Baltimore Sun Columnist
Wins National Sierra Award
altimore Sun environmental reporter Tom Horton has received the
Sierra Club's 1997 David Brower Award, which recognizes a professional
journalist for work in the area of environmental reporting. Horton
received the award at the Sierra Club's annual awards banquet
in San Francisco on September 20th.
"Tom is one of this country's most effective and profound environmental
reporters," said Adam Werbach, Sierra Club president. "He truly
knows how to take complex issue and translate those issues into
stories that the average reader finds compelling." Horton, who
lives in Hebron, MD., served as the Sun's first environmental
reporter from 1972-1987. He left the paper in 1987 to work for
the Chesapeake Bay Foundation and pursue free lance writing. He
rejoined the Sun staff in 1992 and writes the regular "On the
Bay" column.
Horton is the author of five books: Bay Country, Swanfall, Turning the Tide, Water's Way and Island Out of Time. "Tom's many books and columns have been critically important
in educating the public about the Chesapeake, its problems and
its potential," Werbach said. While his major focus is on the
Chesapeake, Horton also has traveled to the Amazon to write about
tropical rain forests and visited the Exxon Valdez oil spill site.

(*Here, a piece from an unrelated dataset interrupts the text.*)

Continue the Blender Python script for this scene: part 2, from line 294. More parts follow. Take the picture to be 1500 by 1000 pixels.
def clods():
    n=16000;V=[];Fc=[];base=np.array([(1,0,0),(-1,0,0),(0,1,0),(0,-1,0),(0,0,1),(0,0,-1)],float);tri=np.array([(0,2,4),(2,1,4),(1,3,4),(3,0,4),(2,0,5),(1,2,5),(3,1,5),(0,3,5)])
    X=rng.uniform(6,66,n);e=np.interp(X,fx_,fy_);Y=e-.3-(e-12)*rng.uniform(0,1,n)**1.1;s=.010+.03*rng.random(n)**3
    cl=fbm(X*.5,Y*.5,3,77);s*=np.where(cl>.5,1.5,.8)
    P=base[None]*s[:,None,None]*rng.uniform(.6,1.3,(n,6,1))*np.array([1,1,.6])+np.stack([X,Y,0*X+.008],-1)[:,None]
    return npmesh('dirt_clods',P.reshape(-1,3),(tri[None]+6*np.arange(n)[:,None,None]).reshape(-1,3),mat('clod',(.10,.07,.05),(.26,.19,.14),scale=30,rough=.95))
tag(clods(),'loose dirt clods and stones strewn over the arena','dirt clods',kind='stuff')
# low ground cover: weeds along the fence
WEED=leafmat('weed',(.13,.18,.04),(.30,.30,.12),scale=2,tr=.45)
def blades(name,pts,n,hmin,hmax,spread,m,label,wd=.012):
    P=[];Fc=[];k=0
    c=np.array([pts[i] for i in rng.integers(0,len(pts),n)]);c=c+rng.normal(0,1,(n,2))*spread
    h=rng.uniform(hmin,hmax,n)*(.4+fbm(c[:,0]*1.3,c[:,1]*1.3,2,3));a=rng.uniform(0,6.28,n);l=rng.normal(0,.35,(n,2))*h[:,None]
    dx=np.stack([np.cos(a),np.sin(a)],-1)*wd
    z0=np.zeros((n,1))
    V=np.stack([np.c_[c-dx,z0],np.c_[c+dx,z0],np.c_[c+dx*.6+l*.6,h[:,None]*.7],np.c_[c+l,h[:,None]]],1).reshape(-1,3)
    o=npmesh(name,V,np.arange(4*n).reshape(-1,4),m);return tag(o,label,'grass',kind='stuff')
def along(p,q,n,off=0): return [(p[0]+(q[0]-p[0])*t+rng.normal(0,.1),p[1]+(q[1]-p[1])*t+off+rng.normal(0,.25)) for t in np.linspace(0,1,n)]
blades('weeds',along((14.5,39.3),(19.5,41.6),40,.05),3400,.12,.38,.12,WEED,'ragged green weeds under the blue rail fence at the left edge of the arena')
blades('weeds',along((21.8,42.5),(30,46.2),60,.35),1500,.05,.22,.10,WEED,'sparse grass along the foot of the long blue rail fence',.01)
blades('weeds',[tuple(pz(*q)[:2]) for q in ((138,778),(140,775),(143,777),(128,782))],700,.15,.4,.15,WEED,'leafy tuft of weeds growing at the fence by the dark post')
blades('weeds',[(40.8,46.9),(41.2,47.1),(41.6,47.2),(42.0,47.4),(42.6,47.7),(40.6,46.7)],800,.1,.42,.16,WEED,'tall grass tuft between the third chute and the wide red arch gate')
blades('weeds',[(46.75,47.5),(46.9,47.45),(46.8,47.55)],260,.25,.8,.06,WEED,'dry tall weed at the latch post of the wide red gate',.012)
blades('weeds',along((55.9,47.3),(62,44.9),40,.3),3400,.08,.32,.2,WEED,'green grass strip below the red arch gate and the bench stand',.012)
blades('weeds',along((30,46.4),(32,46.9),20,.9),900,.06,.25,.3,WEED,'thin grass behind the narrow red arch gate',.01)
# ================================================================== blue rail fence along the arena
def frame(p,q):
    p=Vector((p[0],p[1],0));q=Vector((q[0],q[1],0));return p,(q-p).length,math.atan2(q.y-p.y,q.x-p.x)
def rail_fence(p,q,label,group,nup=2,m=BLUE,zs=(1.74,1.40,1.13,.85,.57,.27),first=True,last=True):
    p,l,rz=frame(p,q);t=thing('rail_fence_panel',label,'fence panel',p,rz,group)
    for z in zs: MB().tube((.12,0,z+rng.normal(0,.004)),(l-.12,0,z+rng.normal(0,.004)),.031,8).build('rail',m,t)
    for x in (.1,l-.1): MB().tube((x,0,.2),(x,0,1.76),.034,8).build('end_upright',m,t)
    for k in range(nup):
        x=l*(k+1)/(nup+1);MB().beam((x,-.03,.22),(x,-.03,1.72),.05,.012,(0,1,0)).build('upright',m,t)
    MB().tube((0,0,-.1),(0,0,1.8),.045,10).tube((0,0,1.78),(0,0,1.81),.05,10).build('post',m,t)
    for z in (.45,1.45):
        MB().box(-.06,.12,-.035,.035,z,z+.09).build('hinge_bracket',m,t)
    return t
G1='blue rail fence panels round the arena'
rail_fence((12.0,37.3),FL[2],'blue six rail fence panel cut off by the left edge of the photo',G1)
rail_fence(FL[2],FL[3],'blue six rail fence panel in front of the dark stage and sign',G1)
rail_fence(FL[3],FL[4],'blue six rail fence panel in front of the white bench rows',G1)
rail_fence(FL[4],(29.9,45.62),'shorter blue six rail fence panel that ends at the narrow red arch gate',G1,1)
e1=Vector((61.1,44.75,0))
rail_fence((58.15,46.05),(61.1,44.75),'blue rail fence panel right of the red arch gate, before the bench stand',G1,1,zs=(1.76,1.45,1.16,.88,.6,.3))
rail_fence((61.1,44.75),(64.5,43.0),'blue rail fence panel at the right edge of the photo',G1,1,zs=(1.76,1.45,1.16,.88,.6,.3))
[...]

He has received numerous honors for his work, including the National
Wildlife Federation's Communicator of the Year Award and the Scripts-Howard
Maning Award for best conservation series. In 1996, the Chesapeake
Bay Foundation named him its Conservationist of the Year.

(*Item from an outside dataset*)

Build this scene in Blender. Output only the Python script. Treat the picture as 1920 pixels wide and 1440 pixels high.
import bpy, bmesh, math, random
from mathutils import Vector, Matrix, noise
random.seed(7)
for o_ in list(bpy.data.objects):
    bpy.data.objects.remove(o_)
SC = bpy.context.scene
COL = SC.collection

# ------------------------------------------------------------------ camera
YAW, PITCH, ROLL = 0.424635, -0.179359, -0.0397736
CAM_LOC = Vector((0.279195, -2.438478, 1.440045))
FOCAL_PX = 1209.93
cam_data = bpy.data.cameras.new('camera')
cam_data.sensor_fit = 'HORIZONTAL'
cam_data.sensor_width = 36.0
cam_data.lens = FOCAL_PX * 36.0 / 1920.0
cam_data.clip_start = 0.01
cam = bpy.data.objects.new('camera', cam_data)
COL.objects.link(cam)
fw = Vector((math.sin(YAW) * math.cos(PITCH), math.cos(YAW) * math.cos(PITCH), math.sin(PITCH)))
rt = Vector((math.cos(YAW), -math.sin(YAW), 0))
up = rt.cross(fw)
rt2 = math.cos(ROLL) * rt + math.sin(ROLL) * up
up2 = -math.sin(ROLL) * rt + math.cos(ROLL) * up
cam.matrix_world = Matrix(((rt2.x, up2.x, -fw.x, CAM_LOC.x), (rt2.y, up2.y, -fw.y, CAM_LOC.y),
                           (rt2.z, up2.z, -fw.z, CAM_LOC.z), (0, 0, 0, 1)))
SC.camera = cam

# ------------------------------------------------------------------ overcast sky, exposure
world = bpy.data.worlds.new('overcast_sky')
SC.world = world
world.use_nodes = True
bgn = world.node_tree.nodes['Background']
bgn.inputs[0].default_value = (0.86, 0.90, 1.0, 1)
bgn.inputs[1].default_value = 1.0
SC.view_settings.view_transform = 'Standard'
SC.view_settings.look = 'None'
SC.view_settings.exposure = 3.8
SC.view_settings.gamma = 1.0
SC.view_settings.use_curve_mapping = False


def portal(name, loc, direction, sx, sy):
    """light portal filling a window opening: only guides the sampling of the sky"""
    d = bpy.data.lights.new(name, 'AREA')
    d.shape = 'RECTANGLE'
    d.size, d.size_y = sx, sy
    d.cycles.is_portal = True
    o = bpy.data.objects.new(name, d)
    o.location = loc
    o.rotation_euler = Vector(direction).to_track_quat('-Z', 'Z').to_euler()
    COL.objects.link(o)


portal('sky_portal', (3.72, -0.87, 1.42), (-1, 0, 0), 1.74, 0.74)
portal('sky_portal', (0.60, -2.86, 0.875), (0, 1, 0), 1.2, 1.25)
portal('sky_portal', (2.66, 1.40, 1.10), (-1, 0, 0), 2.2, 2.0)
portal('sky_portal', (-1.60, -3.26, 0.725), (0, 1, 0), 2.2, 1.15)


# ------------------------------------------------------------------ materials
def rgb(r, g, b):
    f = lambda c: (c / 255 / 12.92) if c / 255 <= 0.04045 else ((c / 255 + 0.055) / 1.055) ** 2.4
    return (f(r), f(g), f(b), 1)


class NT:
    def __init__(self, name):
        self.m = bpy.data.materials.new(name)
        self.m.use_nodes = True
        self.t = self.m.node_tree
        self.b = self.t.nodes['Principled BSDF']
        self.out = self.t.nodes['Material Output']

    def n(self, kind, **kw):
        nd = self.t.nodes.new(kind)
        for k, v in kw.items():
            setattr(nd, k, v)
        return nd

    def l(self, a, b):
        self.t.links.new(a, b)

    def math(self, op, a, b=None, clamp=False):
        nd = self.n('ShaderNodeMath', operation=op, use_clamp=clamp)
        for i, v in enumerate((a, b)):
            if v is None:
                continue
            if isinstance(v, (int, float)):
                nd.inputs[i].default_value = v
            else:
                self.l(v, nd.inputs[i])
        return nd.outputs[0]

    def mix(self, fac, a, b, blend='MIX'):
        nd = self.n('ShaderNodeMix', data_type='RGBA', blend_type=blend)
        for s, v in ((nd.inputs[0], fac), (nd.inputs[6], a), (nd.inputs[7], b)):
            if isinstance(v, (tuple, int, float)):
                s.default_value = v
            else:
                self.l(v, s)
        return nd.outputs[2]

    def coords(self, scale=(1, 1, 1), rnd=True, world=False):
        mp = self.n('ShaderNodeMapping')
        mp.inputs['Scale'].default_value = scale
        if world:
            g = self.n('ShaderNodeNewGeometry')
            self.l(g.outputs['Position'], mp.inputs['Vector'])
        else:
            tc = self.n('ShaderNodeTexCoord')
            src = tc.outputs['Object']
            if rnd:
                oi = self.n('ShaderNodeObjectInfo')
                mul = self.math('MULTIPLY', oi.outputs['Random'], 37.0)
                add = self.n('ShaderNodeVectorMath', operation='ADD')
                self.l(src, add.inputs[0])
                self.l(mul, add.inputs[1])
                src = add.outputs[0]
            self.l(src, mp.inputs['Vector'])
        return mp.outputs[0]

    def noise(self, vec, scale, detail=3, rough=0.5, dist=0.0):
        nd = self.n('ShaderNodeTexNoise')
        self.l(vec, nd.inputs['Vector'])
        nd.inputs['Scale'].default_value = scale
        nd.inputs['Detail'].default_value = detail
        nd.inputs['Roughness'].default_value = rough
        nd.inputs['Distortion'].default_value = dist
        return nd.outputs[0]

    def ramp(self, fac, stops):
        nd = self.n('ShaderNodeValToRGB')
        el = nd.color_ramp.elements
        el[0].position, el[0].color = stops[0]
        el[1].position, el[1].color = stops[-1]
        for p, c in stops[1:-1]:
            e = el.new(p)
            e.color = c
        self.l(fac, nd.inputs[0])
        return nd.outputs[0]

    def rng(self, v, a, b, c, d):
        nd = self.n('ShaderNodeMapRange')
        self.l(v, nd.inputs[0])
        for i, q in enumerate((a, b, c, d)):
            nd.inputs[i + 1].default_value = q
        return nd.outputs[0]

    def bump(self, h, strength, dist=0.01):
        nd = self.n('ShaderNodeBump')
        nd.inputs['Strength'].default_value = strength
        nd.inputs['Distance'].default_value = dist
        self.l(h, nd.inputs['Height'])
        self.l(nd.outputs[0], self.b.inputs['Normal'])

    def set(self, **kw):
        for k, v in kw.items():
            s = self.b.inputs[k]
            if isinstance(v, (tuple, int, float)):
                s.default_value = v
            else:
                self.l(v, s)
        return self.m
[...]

The award is named for David Brower, former executive director
of the Sierra Club and founder of the Sierra Club book publishing
program. Previous recipients of the award include Charles Kuralt,
Henry Muller, Barbara Pyle, Harold Gillam and Philip Shabecoff.
"Tom Horton stands in the league with John Muir, David Brower,
Aldo Leopold and others who have awakened people to the urgent
need to protect the natural treasures of our planet Earth," Werbach
said. "Through his thoughtful writing, he has made innumerable
contributions to public education and environmental protection."